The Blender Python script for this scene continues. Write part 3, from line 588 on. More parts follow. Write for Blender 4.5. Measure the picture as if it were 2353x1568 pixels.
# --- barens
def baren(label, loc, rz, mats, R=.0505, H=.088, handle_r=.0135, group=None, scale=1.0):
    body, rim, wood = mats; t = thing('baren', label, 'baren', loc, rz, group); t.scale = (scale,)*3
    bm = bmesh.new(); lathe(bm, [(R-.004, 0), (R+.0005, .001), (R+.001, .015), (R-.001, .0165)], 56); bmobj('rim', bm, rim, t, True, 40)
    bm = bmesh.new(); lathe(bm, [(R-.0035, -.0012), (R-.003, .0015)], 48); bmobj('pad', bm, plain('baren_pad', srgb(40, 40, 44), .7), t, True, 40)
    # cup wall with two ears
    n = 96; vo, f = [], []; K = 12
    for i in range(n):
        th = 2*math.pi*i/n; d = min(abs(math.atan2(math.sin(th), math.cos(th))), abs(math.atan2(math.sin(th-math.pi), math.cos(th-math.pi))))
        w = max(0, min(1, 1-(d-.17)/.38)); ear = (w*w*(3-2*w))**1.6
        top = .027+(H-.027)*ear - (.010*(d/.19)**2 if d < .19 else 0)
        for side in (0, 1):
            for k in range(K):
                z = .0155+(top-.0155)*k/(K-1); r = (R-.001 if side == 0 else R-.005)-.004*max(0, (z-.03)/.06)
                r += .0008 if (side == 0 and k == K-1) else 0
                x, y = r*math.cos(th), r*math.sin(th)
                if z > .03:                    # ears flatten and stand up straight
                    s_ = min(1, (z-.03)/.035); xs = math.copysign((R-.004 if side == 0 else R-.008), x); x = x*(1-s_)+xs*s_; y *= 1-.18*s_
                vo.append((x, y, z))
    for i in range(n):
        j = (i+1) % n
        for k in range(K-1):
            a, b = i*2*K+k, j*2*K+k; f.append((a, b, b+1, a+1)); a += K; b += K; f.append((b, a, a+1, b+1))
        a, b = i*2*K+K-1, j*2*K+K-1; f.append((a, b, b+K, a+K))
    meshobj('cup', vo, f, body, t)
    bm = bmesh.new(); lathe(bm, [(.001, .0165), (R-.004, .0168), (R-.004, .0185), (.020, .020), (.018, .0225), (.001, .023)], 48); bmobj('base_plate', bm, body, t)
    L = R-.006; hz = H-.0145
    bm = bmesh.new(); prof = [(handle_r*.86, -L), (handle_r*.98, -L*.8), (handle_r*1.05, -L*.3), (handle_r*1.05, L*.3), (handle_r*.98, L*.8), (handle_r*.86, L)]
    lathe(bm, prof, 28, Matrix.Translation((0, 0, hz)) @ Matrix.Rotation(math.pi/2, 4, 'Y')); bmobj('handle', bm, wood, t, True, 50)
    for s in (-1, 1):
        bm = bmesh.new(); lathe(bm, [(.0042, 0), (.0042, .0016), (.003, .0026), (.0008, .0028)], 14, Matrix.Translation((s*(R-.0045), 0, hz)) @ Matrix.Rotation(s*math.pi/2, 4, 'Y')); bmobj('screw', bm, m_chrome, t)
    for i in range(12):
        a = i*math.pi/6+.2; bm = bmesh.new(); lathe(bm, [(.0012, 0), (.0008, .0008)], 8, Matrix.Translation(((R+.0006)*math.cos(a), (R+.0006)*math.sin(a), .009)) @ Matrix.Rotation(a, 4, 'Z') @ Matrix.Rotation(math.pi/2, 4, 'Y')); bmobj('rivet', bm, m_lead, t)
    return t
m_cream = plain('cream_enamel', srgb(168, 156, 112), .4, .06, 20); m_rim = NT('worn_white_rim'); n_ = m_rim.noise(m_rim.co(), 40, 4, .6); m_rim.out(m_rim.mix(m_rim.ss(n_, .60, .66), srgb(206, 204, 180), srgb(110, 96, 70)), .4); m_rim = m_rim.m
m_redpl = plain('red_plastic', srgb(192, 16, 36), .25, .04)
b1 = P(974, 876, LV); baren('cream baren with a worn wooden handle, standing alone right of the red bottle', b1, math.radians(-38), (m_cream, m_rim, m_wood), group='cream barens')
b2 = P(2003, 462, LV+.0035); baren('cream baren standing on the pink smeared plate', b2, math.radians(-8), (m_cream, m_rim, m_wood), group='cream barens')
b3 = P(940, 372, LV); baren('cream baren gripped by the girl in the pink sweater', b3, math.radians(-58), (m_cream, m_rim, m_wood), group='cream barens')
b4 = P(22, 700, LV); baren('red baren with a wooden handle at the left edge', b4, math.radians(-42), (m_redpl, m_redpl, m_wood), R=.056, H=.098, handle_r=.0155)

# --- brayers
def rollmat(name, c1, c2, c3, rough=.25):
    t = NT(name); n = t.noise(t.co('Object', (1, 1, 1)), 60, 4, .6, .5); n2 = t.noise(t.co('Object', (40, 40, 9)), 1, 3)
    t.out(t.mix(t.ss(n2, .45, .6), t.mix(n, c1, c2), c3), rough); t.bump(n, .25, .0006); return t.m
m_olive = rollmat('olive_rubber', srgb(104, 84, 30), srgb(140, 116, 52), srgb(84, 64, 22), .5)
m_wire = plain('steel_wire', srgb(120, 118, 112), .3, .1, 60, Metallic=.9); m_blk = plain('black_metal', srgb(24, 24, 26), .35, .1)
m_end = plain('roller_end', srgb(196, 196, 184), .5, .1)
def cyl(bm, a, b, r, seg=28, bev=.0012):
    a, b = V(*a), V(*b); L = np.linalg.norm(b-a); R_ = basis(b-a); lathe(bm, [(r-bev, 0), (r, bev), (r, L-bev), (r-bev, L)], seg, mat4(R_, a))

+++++

Please set down all the data word for word.

The Blender Python script for this scene continues. Write part 3, from line 588 on. More parts follow. Write for Blender 4.5. Measure the picture as if it were 2353x1568 pixels.
# --- barens
def baren(label, loc, rz, mats, R=.0505, H=.088, handle_r=.0135, group=None, scale=1.0):
    body, rim, wood = mats; t = thing('baren', label, 'baren', loc, rz, group); t.scale = (scale,)*3
    bm = bmesh.new(); lathe(bm, [(R-.004, 0), (R+.0005, .001), (R+.001, .015), (R-.001, .0165)], 56); bmobj('rim', bm, rim, t, True, 40)
    bm = bmesh.new(); lathe(bm, [(R-.0035, -.0012), (R-.003, .0015)], 48); bmobj('pad', bm, plain('baren_pad', srgb(40, 40, 44), .7), t, True, 40)
    # cup wall with two ears
    n = 96; vo, f = [], []; K = 12
    for i in range(n):
        th = 2*math.pi*i/n; d = min(abs(math.atan2(math.sin(th), math.cos(th))), abs(math.atan2(math.sin(th-math.pi), math.cos(th-math.pi))))
        w = max(0, min(1, 1-(d-.17)/.38)); ear = (w*w*(3-2*w))**1.6
        top = .027+(H-.027)*ear - (.010*(d/.19)**2 if d < .19 else 0)
        for side in (0, 1):
            for k in range(K):
                z = .0155+(top-.0155)*k/(K-1); r = (R-.001 if side == 0 else R-.005)-.004*max(0, (z-.03)/.06)
                r += .0008 if (side == 0 and k == K-1) else 0
                x, y = r*math.cos(th), r*math.sin(th)
                if z > .03:                    # ears flatten and stand up straight
                    s_ = min(1, (z-.03)/.035); xs = math.copysign((R-.004 if side == 0 else R-.008), x); x = x*(1-s_)+xs*s_; y *= 1-.18*s_
                vo.append((x, y, z))
    for i in range(n):
        j = (i+1) % n
        for k in range(K-1):
            a, b = i*2*K+k, j*2*K+k; f.append((a, b, b+1, a+1)); a += K; b += K; f.append((b, a, a+1, b+1))
        a, b = i*2*K+K-1, j*2*K+K-1; f.append((a, b, b+K, a+K))
    meshobj('cup', vo, f, body, t)
    bm = bmesh.new(); lathe(bm, [(.001, .0165), (R-.004, .0168), (R-.004, .0185), (.020, .020), (.018, .0225), (.001, .023)], 48); bmobj('base_plate', bm, body, t)
    L = R-.006; hz = H-.0145
    bm = bmesh.new(); prof = [(handle_r*.86, -L), (handle_r*.98, -L*.8), (handle_r*1.05, -L*.3), (handle_r*1.05, L*.3), (handle_r*.98, L*.8), (handle_r*.86, L)]
    lathe(bm, prof, 28, Matrix.Translation((0, 0, hz)) @ Matrix.Rotation(math.pi/2, 4, 'Y')); bmobj('handle', bm, wood, t, True, 50)
    for s in (-1, 1):
        bm = bmesh.new(); lathe(bm, [(.0042, 0), (.0042, .0016), (.003, .0026), (.0008, .0028)], 14, Matrix.Translation((s*(R-.0045), 0, hz)) @ Matrix.Rotation(s*math.pi/2, 4, 'Y')); bmobj('screw', bm, m_chrome, t)
    for i in range(12):
        a = i*math.pi/6+.2; bm = bmesh.new(); lathe(bm, [(.0012, 0), (.0008, .0008)], 8, Matrix.Translation(((R+.0006)*math.cos(a), (R+.0006)*math.sin(a), .009)) @ Matrix.Rotation(a, 4, 'Z') @ Matrix.Rotation(math.pi/2, 4, 'Y')); bmobj('rivet', bm, m_lead, t)
    return t
m_cream = plain('cream_enamel', srgb(168, 156, 112), .4, .06, 20); m_rim = NT('worn_white_rim'); n_ = m_rim.noise(m_rim.co(), 40, 4, .6); m_rim.out(m_rim.mix(m_rim.ss(n_, .60, .66), srgb(206, 204, 180), srgb(110, 96, 70)), .4); m_rim = m_rim.m
m_redpl = plain('red_plastic', srgb(192, 16, 36), .25, .04)
b1 = P(974, 876, LV); baren('cream baren with a worn wooden handle, standing alone right of the red bottle', b1, math.radians(-38), (m_cream, m_rim, m_wood), group='cream barens')
b2 = P(2003, 462, LV+.0035); baren('cream baren standing on the pink smeared plate', b2, math.radians(-8), (m_cream, m_rim, m_wood), group='cream barens')
b3 = P(940, 372, LV); baren('cream baren gripped by the girl in the pink sweater', b3, math.radians(-58), (m_cream, m_rim, m_wood), group='cream barens')
b4 = P(22, 700, LV); baren('red baren with a wooden handle at the left edge', b4, math.radians(-42), (m_redpl, m_redpl, m_wood), R=.056, H=.098, handle_r=.0155)

# --- brayers
def rollmat(name, c1, c2, c3, rough=.25):
    t = NT(name); n = t.noise(t.co('Object', (1, 1, 1)), 60, 4, .6, .5); n2 = t.noise(t.co('Object', (40, 40, 9)), 1, 3)
    t.out(t.mix(t.ss(n2, .45, .6), t.mix(n, c1, c2), c3), rough); t.bump(n, .25, .0006); return t.m
m_olive = rollmat('olive_rubber', srgb(104, 84, 30), srgb(140, 116, 52), srgb(84, 64, 22), .5)
m_wire = plain('steel_wire', srgb(120, 118, 112), .3, .1, 60, Metallic=.9); m_blk = plain('black_metal', srgb(24, 24, 26), .35, .1)
m_end = plain('roller_end', srgb(196, 196, 184), .5, .1)
def cyl(bm, a, b, r, seg=28, bev=.0012):
    a, b = V(*a), V(*b); L = np.linalg.norm(b-a); R_ = basis(b-a); lathe(bm, [(r-bev, 0), (r, bev), (r, L-bev), (r-bev, L)], seg, mat4(R_, a))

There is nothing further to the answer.